For this reason, it has been impossible to gauge the scale of the problem, although anecdotal evidence has been troubling. The 300 or so cases a year investigated by the Forced Marriage Unit is almost certain to be an underestimate. This week’s headline figure of 3000-4000 cases a year was arrived at by assuming that reporting runs at approximately the same level as the reporting of domestic violence, i.e. ten to 12 per cent of the total number of cases. Although it is little more than a guess, this higher figure is supported by the news that Luton-based support services were approached 300 times in the past year by people anxious about forced marriage. The most alarming report was that made last week by the Children’s Minister, Kevin Brennan. He told a Select Committee that 33 minority-ethnic pupils in Bradford had left school unaccountably in 2007 and had not been traced.

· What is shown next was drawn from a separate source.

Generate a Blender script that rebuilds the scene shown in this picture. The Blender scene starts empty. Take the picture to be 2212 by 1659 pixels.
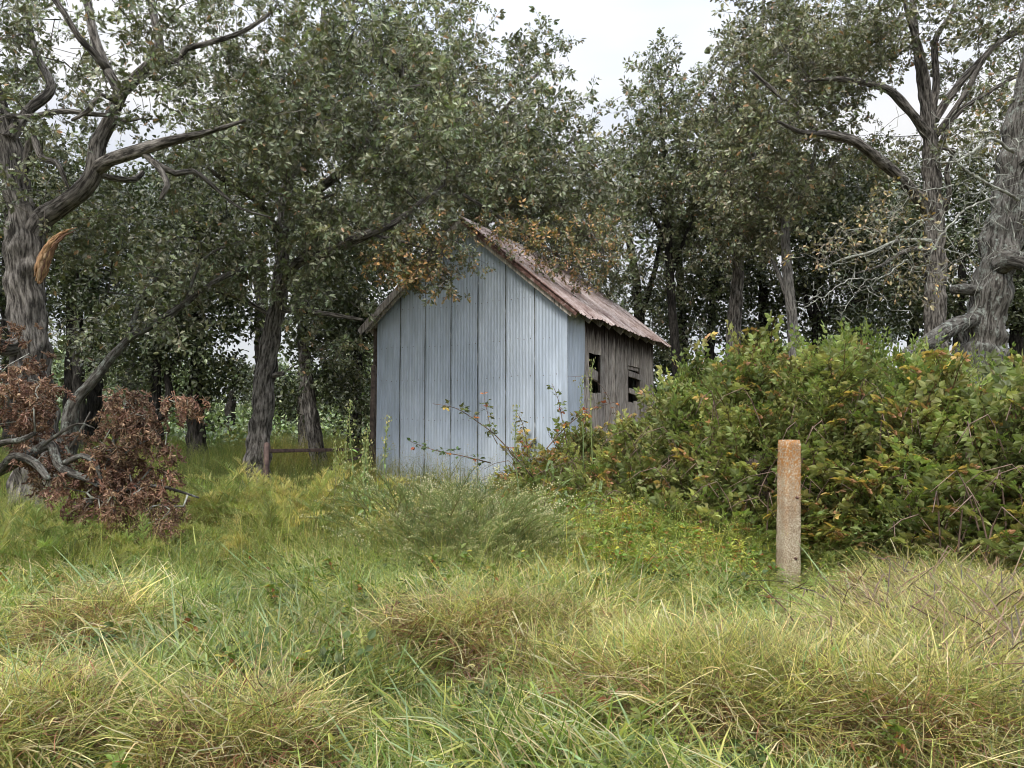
import bpy, math, random
import numpy as np
from mathutils import Vector, Matrix, noise

R = math.radians
rnd = random.Random(11)
rng = np.random.default_rng(11)
scene = bpy.context.scene
COL = scene.collection

# ------------------------------------------------------------------ camera, sky, sun, exposure
CAM_H = 1.6
PITCH = math.atan(114.3 / 1659.0)
cam_d = bpy.data.cameras.new('camera')
cam_d.sensor_width = 36.0
cam_d.lens = 27.0
cam_d.clip_start = 0.05
cam_d.clip_end = 2000
cam = bpy.data.objects.new('camera', cam_d)
COL.objects.link(cam)
cam.location = (0, 0, CAM_H)
cam.rotation_euler = (R(90) + PITCH, 0, 0)
scene.camera = cam

SUN_EL, SUN_AZ = R(46), R(203)          # high, behind the camera and a little to the left, behind thin cloud
world = bpy.data.worlds.new("World")
scene.world = world
world.use_nodes = True
wn = world.node_tree
wn.nodes.clear()
w_out = wn.nodes.new('ShaderNodeOutputWorld')
w_bg = wn.nodes.new('ShaderNodeBackground')
w_bg.inputs['Strength'].default_value = 0.10
sky = wn.nodes.new('ShaderNodeTexSky')
sky.sky_type = 'NISHITA'
sky.sun_disc = False
sky.sun_elevation = SUN_EL
sky.sun_rotation = SUN_AZ
tc = wn.nodes.new('ShaderNodeTexCoord')
sep = wn.nodes.new('ShaderNodeSeparateXYZ')
wn.links.new(tc.outputs['Generated'], sep.inputs[0])
grad = wn.nodes.new('ShaderNodeMapRange')        # overcast sky: brighter towards the zenith
grad.inputs['From Min'].default_value = 0.0
grad.inputs['From Max'].default_value = 1.0
grad.inputs['To Min'].default_value = 3.7
grad.inputs['To Max'].default_value = 19.0
zp = wn.nodes.new('ShaderNodeMath'); zp.operation = 'POWER'; zp.use_clamp = True
zmx = wn.nodes.new('ShaderNodeMath'); zmx.operation = 'MAXIMUM'; zmx.inputs[1].default_value = 0.0
wn.links.new(sep.outputs['Z'], zmx.inputs[0])
wn.links.new(zmx.outputs[0], zp.inputs[0]); zp.inputs[1].default_value = 2.5
wn.links.new(zp.outputs[0], grad.inputs['Value'])
cl = wn.nodes.new('ShaderNodeTexNoise')
cl.inputs['Scale'].default_value = 1.6
cl.inputs['Detail'].default_value = 4
cl.inputs['Roughness'].default_value = 0.5
mp = wn.nodes.new('ShaderNodeMapping')
mp.inputs['Scale'].default_value = (1, 1, 3)
wn.links.new(tc.outputs['Generated'], mp.inputs[0])
wn.links.new(mp.outputs[0], cl.inputs['Vector'])
cr = wn.nodes.new('ShaderNodeValToRGB')
cr.color_ramp.elements[0].position = 0.36
cr.color_ramp.elements[0].color = (0.80, 0.875, 1.04, 1)
cr.color_ramp.elements[1].position = 0.64
cr.color_ramp.elements[1].color = (1.14, 1.12, 1.09, 1)
wn.links.new(cl.outputs['Fac'], cr.inputs[0])
mul = wn.nodes.new('ShaderNodeVectorMath'); mul.operation = 'SCALE'
wn.links.new(cr.outputs[0], mul.inputs[0])
wn.links.new(grad.outputs[0], mul.inputs['Scale'])
mixw = wn.nodes.new('ShaderNodeMix'); mixw.data_type = 'RGBA'
mixw.inputs[0].default_value = 0.88
wn.links.new(sky.outputs[0], mixw.inputs[6])
wn.links.new(mul.outputs[0], mixw.inputs[7])
wn.links.new(mixw.outputs[2], w_bg.inputs['Color'])
wn.links.new(w_bg.outputs[0], w_out.inputs[0])

sun_d = bpy.data.lights.new('sun', 'SUN')
sun_d.energy = 1.5
sun_d.angle = R(22)
sun_d.color = (1.0, 0.95, 0.86)
sun = bpy.data.objects.new('sun', sun_d)
COL.objects.link(sun)
sd = Vector((math.sin(SUN_AZ) * math.cos(SUN_EL), math.cos(SUN_AZ) * math.cos(SUN_EL), math.sin(SUN_EL)))
sun.rotation_euler = sd.to_track_quat('Z', 'Y').to_euler()
sun.location = (-10, -20, 40)

scene.view_settings.view_transform = 'Standard'
scene.view_settings.look = 'None'
scene.view_settings.gamma = 1.0
scene.view_settings.use_curve_mapping = False
scene.view_settings.exposure = 0.95
scene.render.engine = 'CYCLES'
scene.cycles.max_bounces = 5
scene.cycles.diffuse_bounces = 3
scene.cycles.glossy_bounces = 2
scene.cycles.transmission_bounces = 4
scene.cycles.transparent_max_bounces = 4
scene.cycles.use_denoising = True
scene.cycles.use_adaptive_sampling = True
scene.cycles.adaptive_threshold = 0.05
scene.cycles.filter_width = 1.0 if hasattr(scene.cycles, 'filter_width') else 1.0


# ------------------------------------------------------------------ helpers
def at(u, v, Y):
    """world point at forward distance Y seen at (u, v) of a 2212 x 1659 frame"""
    x = (u - 1106) / 1659.0
    t = (829.5 - v) / 1659.0
    c, s = math.cos(PITCH), math.sin(PITCH)
    dy, dz = c - t * s, s + t * c
    k = Y / dy
    return Vector((x * k, Y, CAM_H + dz * k))


def sstep(a, b, x):
    t = np.clip((x - a) / (b - a), 0, 1)
    return t * t * (3 - 2 * t)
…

Commentators have been careful to distinguish between marriages that are forced on unwilling teenagers and those that are arranged amicably with the consent of all concerned, and it is certainly true that the latter can be successful. But there is growing unrest among young people with an Asian background at the prospect of an early marriage to someone who can remain a stranger until it is too late to draw back. Too many girls are forced to abandon their studies in order to conform to outdated customs. Too many boys are tied to a wife before they have learnt how to cherish someone properly. The track record of marriages in Western Europe is nothing to boast about, but at least they tend to start well, with an acceptance that the decision to marry is one for the couple alone, however much advice they might accept.

One of the anxieties about Dr Williams’s sharia lecture in February was that his support for a limited application of sharia principles might shore up the subjugation of women. He was adamant that it should not, but the supervision of matrimonial practices was mentioned. It is vital that greater care is taken over the fate of young women in ethnic-minority communities, and that community pressure is not allowed to trump the self-determination of a UK citizen.